--- START Collected data ---

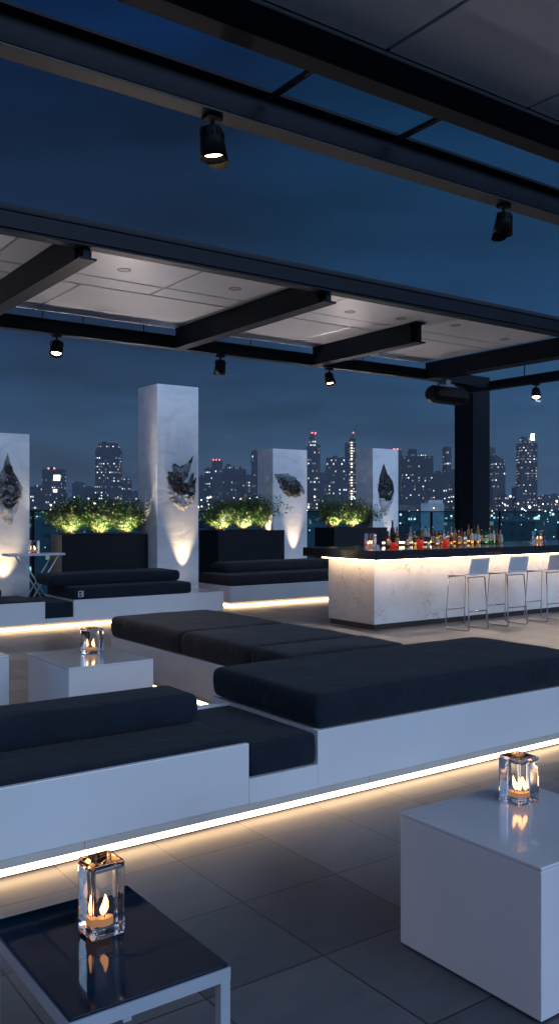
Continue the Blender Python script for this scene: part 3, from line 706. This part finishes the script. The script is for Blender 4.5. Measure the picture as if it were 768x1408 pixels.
def shrub_meshes(seed):
    rn = random.Random(seed); st = bmesh.new(); lf = bmesh.new()
    for k in range(20):
        a = rn.uniform(0, 6.28); sp = rn.uniform(.05, .27); h = rn.uniform(.34, .58)
        p = [Vector((math.cos(a)*.02, math.sin(a)*.02, 0))]
        for i in range(1, 5):
            f = i/4; p.append(Vector((math.cos(a)*(sp*f**.8)+rn.uniform(-.012, .012), math.sin(a)*(sp*f**.8)+rn.uniform(-.012, .012), h*f)))
        tube(st, p, .006, 5, .002)
        for i in range(3):
            q = p[2+i % 3]; d = Vector((rn.uniform(-1, 1), rn.uniform(-1, 1), rn.uniform(.2, 1))).normalized()*rn.uniform(.08, .16)
            tube(st, [q, q+d*.5, q+d], .003, 4, .001); p.append(q+d)
        for q in range(230):
            i = rn.choice(range(1, 4)) if rn.random() < .72 else rn.choice(range(4, len(p)-1)); 
            if i < 4: f = rn.random()**.7; c = p[i].lerp(p[i+1], f)
            else: c = p[i+1]*1.0
            if c.z < .20 and rn.random() < .8-2*c.z: continue
            spd = .03 + .06*min(1, c.z/.3)
            c = c+Vector((rn.gauss(0, spd), rn.gauss(0, spd), rn.gauss(0, .03)))
            L_ = rn.uniform(.028, .054); d = Vector((rn.gauss(0, 1), rn.gauss(0, 1), rn.uniform(-.2, 1.4))).normalized()
            s_ = d.cross(Vector((rn.gauss(0, 1), rn.gauss(0, 1), rn.gauss(0, 1)))).normalized()*L_*.26; n_ = d.cross(s_)*.25
            v = [lf.verts.new(c), lf.verts.new(c+d*L_*.5+s_+n_), lf.verts.new(c+d*L_), lf.verts.new(c+d*L_*.5-s_+n_)]
            lf.faces.new(v)
    return st, lf
def planter(x0, x1, y0, y1, h, plbl, where, seeds, endmat=None):
    cx, cy_ = (x0+x1)/2, (y0+y1)/2; a, b = (x1-x0)/2, (y1-y0)/2
    t = thing('planter', plbl, 'planter', (cx, cy_, 0), 0, 'tall charcoal planters')
    bm = bmesh.new(); w = .025
    box(bm, -a, a, -b, -b+w, 0, h); box(bm, -a, a, b-w, b, 0, h); box(bm, a-w, a, -b+w, b-w, 0, h)
    if not endmat: box(bm, -a, -a+w, -b+w, b-w, 0, h)
    obj('box', bm, M['planter'], t)
    if endmat: obj('end_panel', B(-a, -a+w, -b+w, b-w, 0, h), endmat, t)
    obj('soil', B(-a+w, a-w, -b+w, b-w, h-.12, h-.05), M['soil'], t)
    n = len(seeds)
    for i, s_ in enumerate(seeds):
        sx_ = x0+(i+.5)*(x1-x0)/n+random.uniform(-.03, .03); 
        who = ('leftmost', 'middle', 'rightmost')[i]
        p = thing('shrub', '%s green shrub glowing from below in the planter %s' % (who, where), 'shrub', (sx_, cy_, h-.05), random.uniform(0, 6), 'shrubs lit from below in the planters')
        st, lf = shrub_meshes(s_); k = random.uniform(.95, 1.1)
        obj('branches', st, M['stem'], p, True); obj('foliage', lf, M['leaf'], p); p.scale = (k*1.25, k*1.15, k*random.uniform(.92, 1.14))
        uplight(sx_-.05, cy_-.225, h-.049, 62, (0, .5, 1), '%s uplight among the shrubs in the planter %s' % (who, where), 120, (1, .86, .56), 'uplights in the planters', .03, .5)
planter(5.25, 6.73, 13.2, 13.75, 1.26, 'charcoal planter with warm light painted on its end, left of the tall white column', 'left of the tall white column', (1, 2, 3), M['planter_end'])
planter(8.78, 10.33, 14.3, 15.0, 1.27, 'charcoal planter right of the tall white column', 'right of the tall white column', (4, 5, 6))
planter(12.26, 13.83, 15.1, 15.8, 1.28, 'charcoal planter behind the left end of the bar', 'behind the left end of the bar', (7, 8, 9))

# ------------------------------------------------------------------ sculpted white columns
def relief(Y, pts, parent, name, m, depth=.05, seed=0, rings=16, off=0.0, frac=.05, hollow=False):
    # polar patch over an outline given in column-face coordinates (X, Z)
    cx = sum(p[0] for p in pts)/len(pts); cz = sum(p[1] for p in pts)/len(pts); bm = bmesh.new()
    out_ = []
    for i, p in enumerate(pts):  # subdivide and roughen the outline
        q = pts[(i+1) % len(pts)]; n_ = max(2, int(math.hypot(q[0]-p[0], q[1]-p[1])/.012))
        for k in range(n_):
            f = k/n_; x = p[0]+(q[0]-p[0])*f; z = p[1]+(q[1]-p[1])*f
            nn = noise.noise((x*14+seed, z*14, seed*3.1))*frac*.5+noise.noise((x*45+seed, z*45, seed))*frac*.28
            d = Vector((x-cx, z-cz)).normalized(); out_.append((x+d.x*nn, z+d.y*nn))
    prev = None; R_ = []
    for r in range(rings+1):
        f = r/rings; row = []
        for (x, z) in out_:
            px_, pz = cx+(x-cx)*f, cz+(z-cz)*f
            base = (1-f**4)*depth*.6
            nn = noise.fractal((px_*6+seed, pz*6, seed*1.7), .9, 2.1, 3)
            ridge = abs(noise.noise((px_*16+seed*2, pz*16, 4)))
            y = base*(.55+.9*nn)+ridge*depth*.6*(1-f**4)
            row.append(bm.verts.new((px_, Y-off*.5-.002-max(0, y) if f < 1 else Y-.0005-off*.25, pz)))
        R_.append(row)
    n_ = len(out_)
    for r in range(rings):
        for i in range(n_):
            j = (i+1) % n_
            try: bm.faces.new((R_[r][i], R_[r][j], R_[r+1][j], R_[r+1][i]))
            except ValueError: pass
    bmesh.ops.remove_doubles(bm, verts=bm.verts, dist=.0004)
    return obj(name, bm, m, parent, True)
def fp(Y, px, py):  # face point from a position read off the photograph
    u = (px-384)/1210; D = Y/(.8139-.581*u); return (D*(.581+u*.8139), EYE+(706-py)*D/1210)
def column(x0, x1, Y, dep, h, lbl):
    t = thing('sculpture_column', lbl, 'column', (0, 0, 0), 0, 'white sculpted columns')
    obj('shaft', B(x0, x1, Y, Y+dep, 0, h, bev=.006), M['plaster'], t)
    return t
Y = 13.5
c1 = column(3.35, pos(41, Y), Y, .65, EYE+(706-597)*14.2/1210*.97, 'white sculpted column at the left edge with a pointed torn leaf relief')
relief(Y, [fp(Y, *p) for p in ((11, 622), (15, 634), (18, 648), (27, 660), (32, 672), (31, 686), (25, 700), (19, 712), (16, 724), (8, 718), (-2, 706), (-8, 690), (-10, 672), (-4, 656), (4, 642))], c1, 'relief_pale', M['art_white'], .05, 3, frac=.02)
relief(Y, [fp(Y, *p) for p in ((11, 625), (14, 636), (18, 648), (26, 661), (31, 673), (29, 684), (20, 690), (12, 698), (4, 694), (-6, 684), (-8, 672), (-2, 656), (5, 642))], c1, 'relief_dark', M['art2'], .07, 8, off=.03, frac=.03)
for a in (((10, 637), (17, 642), (17, 650), (10, 653), (5, 648)), ((5, 663), (11, 660), (17, 662), (18, 668), (12, 672), (6, 670)), ((7, 674), (12, 673), (13, 678), (8, 678)), ((6, 682), (11, 680), (13, 686), (8, 690)), ((16, 684), (22, 681), (24, 685), (18, 690)), ((2, 690), (12, 694), (24, 690), (16, 700), (8, 700))):
    relief(Y, [fp(Y, *p) for p in a], c1, 'relief_shadow_fold', M['art'], .03, 5, 8, .09, .03)
Y = 12.9
c2 = column(6.75, 7.53, Y, .69, 3.73, 'tallest white sculpted column with a layered torn petal relief')
relief(Y, [fp(Y, *p) for p in ((231, 664), (238, 676), (250, 680), (262, 676), (269, 668), (268, 690), (258, 698), (252, 703), (244, 698), (233, 690), (230, 676))], c2, 'relief_pale', M['art_white'], .06, 2, frac=.04)
for i, (a, mm, o_) in enumerate((
    (((236, 640), (240, 637), (246, 642), (252, 640), (258, 636), (266, 626), (262, 640), (258, 656), (250, 668), (240, 658)), 'art2', .015),
    (((228, 656), (236, 656), (246, 662), (252, 674), (240, 674), (231, 666)), 'art2', .02),
    (((256, 668), (262, 652), (266, 650), (264, 662), (270, 656), (267, 670), (269, 678), (258, 682)), 'art2', .02),
    (((230, 648), (238, 650), (244, 658), (238, 664), (232, 656)), 'art2', .03),
    (((232, 666), (242, 662), (254, 668), (264, 674), (258, 682), (246, 680), (236, 676)), 'art', .035),
    (((240, 652), (248, 649), (253, 656), (249, 664), (241, 660)), 'art', .045),
    (((246, 664), (256, 664), (260, 672), (250, 674)), 'art', .05),
    (((252, 678), (262, 676), (267, 680), (258, 686)), 'art', .05))):
    relief(Y, [fp(Y, *p) for p in a], c2, 'relief_petal', M[mm], .045, 20+i, 10, o_, .03)
Y = 14.3
c3 = column(10.05, 10.9, Y, .55, 2.89, 'white sculpted column behind the middle sofa with a slanted dark leaf relief')
relief(Y, [fp(Y, *p) for p in ((377, 652), (386, 651), (396, 651), (406, 658), (413, 664), (418, 674), (417, 680), (408, 684), (396, 683), (388, 676), (382, 664))], c3, 'relief_pale', M['art2'], .07, 31, frac=.07)
relief(Y, [fp(Y, *p) for p in ((383, 656), (392, 660), (404, 664), (414, 674), (410, 680), (398, 682), (390, 674))], c3, 'relief_dark', M['art'], .05, 33, 10, .06, .06)
Y = 15.2
c4 = column(13.48, 14.27, Y, .59, 3.10, 'white sculpted column behind the bar with a teardrop relief')
relief(Y, [fp(Y, *p) for p in ((527, 638), (532, 650), (541, 664), (542, 676), (539, 690), (533, 702), (529, 710), (524, 700), (520, 688), (519, 674), (521, 656))], c4, 'relief_pale', M['art_white'], .04, 42, frac=.02)
relief(Y, [fp(Y, *p) for p in ((527, 637), (531, 650), (539, 662), (541, 676), (537, 688), (529, 692), (521, 684), (519, 672), (521, 656))], c4, 'relief_dark', M['art'], .06, 43, 12, .03, .03)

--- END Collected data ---

Work to be completed
Report the number of lines that contain "from", with no other words.

Exercise answer
3